10. An electronic storage medium on which a computer program product according to claim 9 is stored.

Description

[0046] The figures discussed in the following explain the described method further, whereby the disclosure is not limited to the illustration in the figures; the figures rather merely show a preferred design example. The figures show:

[0047] FIG. 1: a GNSS receiver; and

[0048] FIG. 2: a diagram of an implementation of the described method;

[0049] FIG. 1 shows a GNSS receiver 8, which can carry out position determinations with the help of GNSS satellites 6. Satellite signals 5 from the GNSS satellites 6 are received by a navigation filter module 1. The navigation filter module 1 transmits the GNSS signals to the signal tracker module 2, which is configured to carry out the here-described method and selects or combines GNSS satellites 6 for position determination. To do this, the signal tracker module also accesses data provided by the SV data module 4. This includes correction data to take into account the ionosphere or the troposphere, for example.

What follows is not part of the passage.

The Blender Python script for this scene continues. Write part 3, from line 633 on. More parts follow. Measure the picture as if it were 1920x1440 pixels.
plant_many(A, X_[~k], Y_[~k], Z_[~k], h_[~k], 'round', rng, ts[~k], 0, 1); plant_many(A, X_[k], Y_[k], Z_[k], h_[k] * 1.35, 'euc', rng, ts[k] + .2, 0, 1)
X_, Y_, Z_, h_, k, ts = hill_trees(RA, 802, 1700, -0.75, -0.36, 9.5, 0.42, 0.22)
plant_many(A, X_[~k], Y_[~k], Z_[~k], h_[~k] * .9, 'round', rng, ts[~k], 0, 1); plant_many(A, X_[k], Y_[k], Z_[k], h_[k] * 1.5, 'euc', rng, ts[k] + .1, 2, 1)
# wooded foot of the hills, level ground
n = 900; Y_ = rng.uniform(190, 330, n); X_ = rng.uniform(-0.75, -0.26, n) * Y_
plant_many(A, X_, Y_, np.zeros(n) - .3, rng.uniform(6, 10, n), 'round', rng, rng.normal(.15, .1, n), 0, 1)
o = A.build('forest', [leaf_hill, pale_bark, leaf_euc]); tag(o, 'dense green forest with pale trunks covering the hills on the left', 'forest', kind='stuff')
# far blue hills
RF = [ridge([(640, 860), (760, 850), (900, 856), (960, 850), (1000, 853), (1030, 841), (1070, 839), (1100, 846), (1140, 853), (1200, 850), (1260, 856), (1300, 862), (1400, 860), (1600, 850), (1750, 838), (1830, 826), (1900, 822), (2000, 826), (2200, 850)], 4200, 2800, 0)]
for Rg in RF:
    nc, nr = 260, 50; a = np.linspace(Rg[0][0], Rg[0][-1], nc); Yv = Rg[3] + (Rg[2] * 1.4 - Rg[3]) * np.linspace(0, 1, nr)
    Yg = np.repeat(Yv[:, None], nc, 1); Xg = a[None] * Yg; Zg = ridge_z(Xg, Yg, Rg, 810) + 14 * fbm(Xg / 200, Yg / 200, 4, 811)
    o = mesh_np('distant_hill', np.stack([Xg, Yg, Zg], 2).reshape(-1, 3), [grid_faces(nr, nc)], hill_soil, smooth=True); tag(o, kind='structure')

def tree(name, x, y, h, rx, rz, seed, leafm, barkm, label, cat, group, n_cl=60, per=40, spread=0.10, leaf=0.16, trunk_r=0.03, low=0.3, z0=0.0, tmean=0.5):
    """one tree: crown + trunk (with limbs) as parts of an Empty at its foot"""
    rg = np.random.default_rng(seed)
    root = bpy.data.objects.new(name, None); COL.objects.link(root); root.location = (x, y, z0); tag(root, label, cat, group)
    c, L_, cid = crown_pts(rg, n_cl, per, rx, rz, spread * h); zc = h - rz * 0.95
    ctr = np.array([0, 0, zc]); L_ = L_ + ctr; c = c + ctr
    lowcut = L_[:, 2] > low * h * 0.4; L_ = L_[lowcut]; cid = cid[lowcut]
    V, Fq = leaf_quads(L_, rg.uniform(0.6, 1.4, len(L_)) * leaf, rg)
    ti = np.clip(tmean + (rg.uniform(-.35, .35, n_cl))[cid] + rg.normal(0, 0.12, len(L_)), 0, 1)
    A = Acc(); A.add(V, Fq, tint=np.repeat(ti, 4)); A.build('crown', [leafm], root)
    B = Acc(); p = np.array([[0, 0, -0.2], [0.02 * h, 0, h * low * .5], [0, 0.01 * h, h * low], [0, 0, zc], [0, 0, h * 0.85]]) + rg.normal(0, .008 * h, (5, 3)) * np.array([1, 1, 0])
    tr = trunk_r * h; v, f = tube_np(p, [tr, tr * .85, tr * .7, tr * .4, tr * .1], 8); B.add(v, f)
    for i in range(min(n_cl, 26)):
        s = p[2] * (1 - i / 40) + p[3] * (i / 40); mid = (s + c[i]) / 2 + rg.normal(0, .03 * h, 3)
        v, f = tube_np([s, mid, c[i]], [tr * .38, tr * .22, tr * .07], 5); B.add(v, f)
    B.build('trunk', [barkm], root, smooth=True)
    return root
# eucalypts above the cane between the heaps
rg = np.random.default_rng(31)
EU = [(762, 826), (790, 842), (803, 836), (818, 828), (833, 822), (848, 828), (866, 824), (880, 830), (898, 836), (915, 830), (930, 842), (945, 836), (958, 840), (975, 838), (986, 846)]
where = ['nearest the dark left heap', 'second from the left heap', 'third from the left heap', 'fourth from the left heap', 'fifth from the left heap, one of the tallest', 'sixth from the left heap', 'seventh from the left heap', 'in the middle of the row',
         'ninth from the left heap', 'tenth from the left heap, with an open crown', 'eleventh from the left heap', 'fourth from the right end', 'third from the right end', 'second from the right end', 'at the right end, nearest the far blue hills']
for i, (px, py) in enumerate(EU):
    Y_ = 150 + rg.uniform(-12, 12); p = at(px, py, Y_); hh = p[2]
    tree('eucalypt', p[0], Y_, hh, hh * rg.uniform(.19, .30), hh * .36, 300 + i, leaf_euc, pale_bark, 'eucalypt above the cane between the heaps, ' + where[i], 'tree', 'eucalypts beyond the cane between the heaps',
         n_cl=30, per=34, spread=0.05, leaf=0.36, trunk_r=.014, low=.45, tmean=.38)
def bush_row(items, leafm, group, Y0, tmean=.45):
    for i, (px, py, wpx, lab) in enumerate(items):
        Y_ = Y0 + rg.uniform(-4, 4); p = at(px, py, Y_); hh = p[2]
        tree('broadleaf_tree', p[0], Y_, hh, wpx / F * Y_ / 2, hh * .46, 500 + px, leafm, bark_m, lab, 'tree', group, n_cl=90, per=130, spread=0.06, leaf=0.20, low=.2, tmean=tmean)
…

[0050] The determined combination of GNSS satellites 6 for position determination is passed to the position determination module 3. The position determination module 3 then determines the respective position based on this combination of GNSS satellites 6 and carries out a provision of position data 7 to further control devices 9. Such control devices 9 can be part of further systems in a motor vehicle, for example.

[0051] FIG. 2 shows a detailed diagram for carrying out the described method. The modules and algorithms shown in FIG. 2 are preferably implemented in the signal tracker module 2.

[0052] First, the satellite signals 5 are determined and processed using various sorting algorithms 11,12, 13. This corresponds to step a). In an angle-based sorting algorithm 11, weighting and sorting is carried out using angle parameters of the respective GNSS satellites 6. In a geometry-based sorting algorithm, weighting and sorting is carried out using parameters of the orbit of the respective GNSS satellite 6. In a measurement error-based sorting algorithm, weighting and sorting is carried out using stored and estimated variance data.

[0053] Each sorting algorithm preferably comprises a set of criteria 15, which is sorted according to a ranking order 14 and which is processed in sequence to determine the satellite presorting 10. Cost parameters 16, which indicate the manner in which the respective criterion of the set of criteria affects the satellite presorting 10, are preferably stored for each criterion in the set of criteria 15.

[0054] Thus, three different satellite presortings 10 are created, each of which is then weighted according to a weighting function 17, 18 to determine a final satellite sorting 20. This corresponds to step c) of the described method. The position of the individual GNSS satellite in the final satellite sorting 20 can shift compared to the satellite presorting 10. There is preferably a first weighting function 17, which is selected when a complicated environment, in which view vectors from the GNSS receiver to GNSS satellites can in principle be interrupted, is present. There is preferably a second weighting function 18, which is selected when a free field of view is present and view vectors from the GNSS receiver to GNSS satellites should in principle be free. The appropriate weighting function 17, 18 is selected with the help of a selection module 22, which in particular also takes into account the (suspected) current position in order to select the correct weighting function 17, 18. This corresponds to step b) of the described method.

[0055] A satellite combination selection 21 is then carried out on the basis of the final satellite sorting 20. This corresponds to step d) of the described method.